- **STORED DATA**:
============================================================

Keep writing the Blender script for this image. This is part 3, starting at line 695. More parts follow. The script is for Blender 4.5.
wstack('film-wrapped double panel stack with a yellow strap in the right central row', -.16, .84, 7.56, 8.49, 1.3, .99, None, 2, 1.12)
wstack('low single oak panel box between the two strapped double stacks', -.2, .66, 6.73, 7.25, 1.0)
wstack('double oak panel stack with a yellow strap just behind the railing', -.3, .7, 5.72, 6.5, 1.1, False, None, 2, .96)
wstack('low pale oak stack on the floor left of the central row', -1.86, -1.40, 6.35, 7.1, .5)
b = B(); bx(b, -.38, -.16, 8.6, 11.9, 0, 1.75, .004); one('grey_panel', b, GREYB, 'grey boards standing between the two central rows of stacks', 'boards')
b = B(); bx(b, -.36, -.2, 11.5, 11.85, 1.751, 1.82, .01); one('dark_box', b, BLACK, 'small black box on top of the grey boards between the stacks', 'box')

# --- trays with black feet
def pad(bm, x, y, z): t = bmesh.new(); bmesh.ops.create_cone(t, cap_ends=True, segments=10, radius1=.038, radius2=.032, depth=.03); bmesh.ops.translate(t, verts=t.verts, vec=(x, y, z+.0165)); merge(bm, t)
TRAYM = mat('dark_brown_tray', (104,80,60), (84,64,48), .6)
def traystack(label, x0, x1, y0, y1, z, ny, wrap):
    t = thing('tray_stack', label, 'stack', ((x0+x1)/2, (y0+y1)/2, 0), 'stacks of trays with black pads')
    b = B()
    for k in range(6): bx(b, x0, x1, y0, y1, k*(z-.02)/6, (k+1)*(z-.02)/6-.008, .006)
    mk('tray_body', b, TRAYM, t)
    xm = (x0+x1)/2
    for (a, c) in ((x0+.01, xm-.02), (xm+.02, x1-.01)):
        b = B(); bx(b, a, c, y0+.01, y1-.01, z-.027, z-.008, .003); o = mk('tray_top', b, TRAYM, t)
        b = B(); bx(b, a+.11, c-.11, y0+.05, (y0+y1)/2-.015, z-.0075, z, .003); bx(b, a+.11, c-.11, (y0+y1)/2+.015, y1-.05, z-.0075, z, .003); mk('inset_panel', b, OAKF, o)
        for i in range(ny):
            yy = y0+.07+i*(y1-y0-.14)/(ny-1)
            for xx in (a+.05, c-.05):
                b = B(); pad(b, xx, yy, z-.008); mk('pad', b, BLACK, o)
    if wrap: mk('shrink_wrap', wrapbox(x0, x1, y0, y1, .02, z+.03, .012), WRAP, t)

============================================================

- **SHORT EXERCISE**: Using the data above, return each line exactly as written.

- **REPLY**:
Keep writing the Blender script for this image. This is part 3, starting at line 695. More parts follow. The script is for Blender 4.5.
wstack('film-wrapped double panel stack with a yellow strap in the right central row', -.16, .84, 7.56, 8.49, 1.3, .99, None, 2, 1.12)
wstack('low single oak panel box between the two strapped double stacks', -.2, .66, 6.73, 7.25, 1.0)
wstack('double oak panel stack with a yellow strap just behind the railing', -.3, .7, 5.72, 6.5, 1.1, False, None, 2, .96)
wstack('low pale oak stack on the floor left of the central row', -1.86, -1.40, 6.35, 7.1, .5)
b = B(); bx(b, -.38, -.16, 8.6, 11.9, 0, 1.75, .004); one('grey_panel', b, GREYB, 'grey boards standing between the two central rows of stacks', 'boards')
b = B(); bx(b, -.36, -.2, 11.5, 11.85, 1.751, 1.82, .01); one('dark_box', b, BLACK, 'small black box on top of the grey boards between the stacks', 'box')

# --- trays with black feet
def pad(bm, x, y, z): t = bmesh.new(); bmesh.ops.create_cone(t, cap_ends=True, segments=10, radius1=.038, radius2=.032, depth=.03); bmesh.ops.translate(t, verts=t.verts, vec=(x, y, z+.0165)); merge(bm, t)
TRAYM = mat('dark_brown_tray', (104,80,60), (84,64,48), .6)
def traystack(label, x0, x1, y0, y1, z, ny, wrap):
    t = thing('tray_stack', label, 'stack', ((x0+x1)/2, (y0+y1)/2, 0), 'stacks of trays with black pads')
    b = B()
    for k in range(6): bx(b, x0, x1, y0, y1, k*(z-.02)/6, (k+1)*(z-.02)/6-.008, .006)
    mk('tray_body', b, TRAYM, t)
    xm = (x0+x1)/2
    for (a, c) in ((x0+.01, xm-.02), (xm+.02, x1-.01)):
        b = B(); bx(b, a, c, y0+.01, y1-.01, z-.027, z-.008, .003); o = mk('tray_top', b, TRAYM, t)
        b = B(); bx(b, a+.11, c-.11, y0+.05, (y0+y1)/2-.015, z-.0075, z, .003); bx(b, a+.11, c-.11, (y0+y1)/2+.015, y1-.05, z-.0075, z, .003); mk('inset_panel', b, OAKF, o)
        for i in range(ny):
            yy = y0+.07+i*(y1-y0-.14)/(ny-1)
            for xx in (a+.05, c-.05):
                b = B(); pad(b, xx, yy, z-.008); mk('pad', b, BLACK, o)
    if wrap: mk('shrink_wrap', wrapbox(x0, x1, y0, y1, .02, z+.03, .012), WRAP, t)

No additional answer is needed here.